Sin embargo, la vida se abrió paso y, ante el espectacular fracaso de la ciencia agrícola soviética –que causó unos desastres medioambientales sin precedentes, y que condujo a la URSS a terminar comprando trigo y cebada a la UE, a los Estados Unidos y a Canadá- los soviéticos se deshicieron de Lysenko y abandonaron sus absurdas doctrinas ambientalistas.

Pero, al mismo tiempo, en occidente triunfaba la prédica de un existencialismo que –de otro modo- venía a afirmar algo semejante, esto es: que el ser humano está privado de esencia alguna, y que tan solo es existencia, variable en cada momento. Afirmaciones que han desembocado en la actual creencia de que podemos ser cualquier cosa que decidamos, entre una multiplicidad de opciones –que, en realidad, podrían extenderse hasta el infinito- que abarcan desde la orientación sexual hasta la pertenencia a una especie u otra, o a la elección de la edad que uno desea expresar.  
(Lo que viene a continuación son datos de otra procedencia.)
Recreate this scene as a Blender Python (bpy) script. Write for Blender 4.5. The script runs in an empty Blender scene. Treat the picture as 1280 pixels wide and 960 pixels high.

Como a Lysenko, a los dictadores ideológicos de nuestro tiempo nada les preocupa contradecir la realidad, la naturaleza e incluso la ciencia, porque constituyen la columna vertebral de un sistema todopoderoso que aspira a imponerse sobre la realidad, sobre la naturaleza y sobre la ciencia y que, para empezar, ya lo hace sobre nuestras conciencias.  

 

Hoy, Lysenko ya no proyecta su ominosa sombra sobre las inhóspitas y resecas estepas de Asia central: hoy, el espíritu de Lysenko alienta sobre la orgía de endorfinas en la que vegeta este multicolor rincón del mundo que aún llamamos occidente.